### Dataset extract
↓↓↓
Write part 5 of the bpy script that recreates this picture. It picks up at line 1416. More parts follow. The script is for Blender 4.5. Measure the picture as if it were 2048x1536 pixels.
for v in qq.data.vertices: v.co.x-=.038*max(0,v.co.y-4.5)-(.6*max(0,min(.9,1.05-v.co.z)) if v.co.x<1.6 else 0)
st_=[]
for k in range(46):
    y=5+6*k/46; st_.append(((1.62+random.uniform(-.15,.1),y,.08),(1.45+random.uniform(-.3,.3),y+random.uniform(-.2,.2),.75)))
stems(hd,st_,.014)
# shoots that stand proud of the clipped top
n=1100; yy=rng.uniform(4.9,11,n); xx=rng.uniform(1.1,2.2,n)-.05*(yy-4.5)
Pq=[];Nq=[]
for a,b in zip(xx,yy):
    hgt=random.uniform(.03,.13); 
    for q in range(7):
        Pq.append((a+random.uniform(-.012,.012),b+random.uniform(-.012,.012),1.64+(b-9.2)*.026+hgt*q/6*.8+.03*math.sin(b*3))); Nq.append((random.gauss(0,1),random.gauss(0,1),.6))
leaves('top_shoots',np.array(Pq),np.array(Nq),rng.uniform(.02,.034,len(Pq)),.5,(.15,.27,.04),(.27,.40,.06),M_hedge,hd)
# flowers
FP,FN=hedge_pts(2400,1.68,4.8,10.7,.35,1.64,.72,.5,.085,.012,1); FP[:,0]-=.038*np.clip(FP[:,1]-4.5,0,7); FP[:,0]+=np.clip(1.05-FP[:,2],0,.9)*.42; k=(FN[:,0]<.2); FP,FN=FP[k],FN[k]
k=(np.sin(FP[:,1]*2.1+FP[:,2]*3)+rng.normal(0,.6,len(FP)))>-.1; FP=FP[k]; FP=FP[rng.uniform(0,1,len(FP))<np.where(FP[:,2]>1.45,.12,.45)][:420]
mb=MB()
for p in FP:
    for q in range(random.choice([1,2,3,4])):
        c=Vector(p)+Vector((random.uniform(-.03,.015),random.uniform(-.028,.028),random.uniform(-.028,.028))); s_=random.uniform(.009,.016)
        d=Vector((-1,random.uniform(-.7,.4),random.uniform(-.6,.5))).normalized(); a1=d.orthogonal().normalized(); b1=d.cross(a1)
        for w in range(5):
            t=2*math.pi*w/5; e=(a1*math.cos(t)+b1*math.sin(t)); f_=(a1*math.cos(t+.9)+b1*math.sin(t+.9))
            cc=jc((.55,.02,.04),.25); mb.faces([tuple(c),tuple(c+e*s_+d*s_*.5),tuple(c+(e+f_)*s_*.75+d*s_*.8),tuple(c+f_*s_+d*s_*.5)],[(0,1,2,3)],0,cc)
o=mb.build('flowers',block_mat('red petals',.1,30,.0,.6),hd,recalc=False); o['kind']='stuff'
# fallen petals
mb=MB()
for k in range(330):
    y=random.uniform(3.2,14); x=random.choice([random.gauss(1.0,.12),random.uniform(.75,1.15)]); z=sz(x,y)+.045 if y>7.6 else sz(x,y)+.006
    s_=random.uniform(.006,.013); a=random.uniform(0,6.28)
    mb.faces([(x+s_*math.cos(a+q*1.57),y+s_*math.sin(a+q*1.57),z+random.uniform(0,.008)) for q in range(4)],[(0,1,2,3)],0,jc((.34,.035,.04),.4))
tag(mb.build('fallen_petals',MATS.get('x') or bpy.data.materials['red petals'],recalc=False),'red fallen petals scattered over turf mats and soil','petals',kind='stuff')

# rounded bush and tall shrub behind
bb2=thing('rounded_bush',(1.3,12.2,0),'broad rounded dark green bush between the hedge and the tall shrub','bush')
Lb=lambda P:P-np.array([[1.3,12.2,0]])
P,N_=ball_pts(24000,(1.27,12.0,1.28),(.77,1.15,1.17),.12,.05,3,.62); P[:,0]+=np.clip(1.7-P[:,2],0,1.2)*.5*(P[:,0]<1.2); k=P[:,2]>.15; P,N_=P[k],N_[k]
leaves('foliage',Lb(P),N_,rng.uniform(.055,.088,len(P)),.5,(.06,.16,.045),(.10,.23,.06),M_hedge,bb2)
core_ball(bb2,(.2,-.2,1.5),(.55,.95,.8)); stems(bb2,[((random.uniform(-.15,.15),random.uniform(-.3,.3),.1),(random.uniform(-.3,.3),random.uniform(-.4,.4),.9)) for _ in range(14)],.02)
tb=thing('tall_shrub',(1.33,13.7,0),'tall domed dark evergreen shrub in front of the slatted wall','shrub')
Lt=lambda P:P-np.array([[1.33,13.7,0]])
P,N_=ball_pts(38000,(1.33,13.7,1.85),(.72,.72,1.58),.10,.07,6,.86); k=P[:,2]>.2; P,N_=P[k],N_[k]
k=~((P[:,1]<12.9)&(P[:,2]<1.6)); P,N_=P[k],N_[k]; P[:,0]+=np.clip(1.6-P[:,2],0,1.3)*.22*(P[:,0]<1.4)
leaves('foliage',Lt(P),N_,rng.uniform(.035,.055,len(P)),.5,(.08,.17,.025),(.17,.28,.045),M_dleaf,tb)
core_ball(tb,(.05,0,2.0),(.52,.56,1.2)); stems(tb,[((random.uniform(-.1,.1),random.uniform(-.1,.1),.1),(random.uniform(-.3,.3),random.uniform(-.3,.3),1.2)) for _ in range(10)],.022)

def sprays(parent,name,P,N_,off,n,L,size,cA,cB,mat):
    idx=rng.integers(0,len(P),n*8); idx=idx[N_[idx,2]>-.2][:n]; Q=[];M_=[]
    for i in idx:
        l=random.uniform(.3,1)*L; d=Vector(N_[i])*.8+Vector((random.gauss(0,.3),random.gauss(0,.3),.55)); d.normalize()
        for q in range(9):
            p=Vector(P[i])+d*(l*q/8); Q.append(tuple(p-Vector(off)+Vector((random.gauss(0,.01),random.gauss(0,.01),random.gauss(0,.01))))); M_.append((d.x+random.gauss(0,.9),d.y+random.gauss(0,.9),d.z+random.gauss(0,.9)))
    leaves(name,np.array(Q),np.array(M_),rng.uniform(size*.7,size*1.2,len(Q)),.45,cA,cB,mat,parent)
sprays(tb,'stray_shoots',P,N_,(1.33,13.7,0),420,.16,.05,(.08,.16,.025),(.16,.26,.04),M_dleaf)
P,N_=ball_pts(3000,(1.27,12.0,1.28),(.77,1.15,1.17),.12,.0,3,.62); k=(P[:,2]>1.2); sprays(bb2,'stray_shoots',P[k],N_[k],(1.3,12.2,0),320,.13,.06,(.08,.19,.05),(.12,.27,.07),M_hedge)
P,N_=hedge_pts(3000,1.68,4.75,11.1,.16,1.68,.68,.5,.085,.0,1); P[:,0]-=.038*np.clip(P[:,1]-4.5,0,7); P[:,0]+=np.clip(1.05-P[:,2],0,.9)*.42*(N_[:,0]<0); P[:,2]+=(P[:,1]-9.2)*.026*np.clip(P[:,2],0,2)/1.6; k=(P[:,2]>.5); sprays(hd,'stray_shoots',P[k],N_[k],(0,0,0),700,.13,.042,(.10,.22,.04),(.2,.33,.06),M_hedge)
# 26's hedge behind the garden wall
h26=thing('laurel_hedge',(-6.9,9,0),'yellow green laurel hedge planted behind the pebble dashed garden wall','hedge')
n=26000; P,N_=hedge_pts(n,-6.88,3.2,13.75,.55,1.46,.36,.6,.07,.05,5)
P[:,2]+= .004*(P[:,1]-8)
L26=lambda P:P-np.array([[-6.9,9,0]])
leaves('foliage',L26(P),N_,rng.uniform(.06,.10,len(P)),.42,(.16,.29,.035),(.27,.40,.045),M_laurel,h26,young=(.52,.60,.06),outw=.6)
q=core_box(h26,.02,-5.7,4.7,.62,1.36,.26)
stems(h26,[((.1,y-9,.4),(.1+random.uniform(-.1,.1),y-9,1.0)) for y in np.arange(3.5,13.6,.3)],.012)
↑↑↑
### Instruction
Nothing beyond the required lines should be retyped: start with the line that contains "for _ in range(14)],.02)" and finish with the line that contains "for _ in range(10)],.022)".

### Output below
core_ball(bb2,(.2,-.2,1.5),(.55,.95,.8)); stems(bb2,[((random.uniform(-.15,.15),random.uniform(-.3,.3),.1),(random.uniform(-.3,.3),random.uniform(-.4,.4),.9)) for _ in range(14)],.02)
tb=thing('tall_shrub',(1.33,13.7,0),'tall domed dark evergreen shrub in front of the slatted wall','shrub')
Lt=lambda P:P-np.array([[1.33,13.7,0]])
P,N_=ball_pts(38000,(1.33,13.7,1.85),(.72,.72,1.58),.10,.07,6,.86); k=P[:,2]>.2; P,N_=P[k],N_[k]
k=~((P[:,1]<12.9)&(P[:,2]<1.6)); P,N_=P[k],N_[k]; P[:,0]+=np.clip(1.6-P[:,2],0,1.3)*.22*(P[:,0]<1.4)
leaves('foliage',Lt(P),N_,rng.uniform(.035,.055,len(P)),.5,(.08,.17,.025),(.17,.28,.045),M_dleaf,tb)
core_ball(tb,(.05,0,2.0),(.52,.56,1.2)); stems(tb,[((random.uniform(-.1,.1),random.uniform(-.1,.1),.1),(random.uniform(-.3,.3),random.uniform(-.3,.3),1.2)) for _ in range(10)],.022)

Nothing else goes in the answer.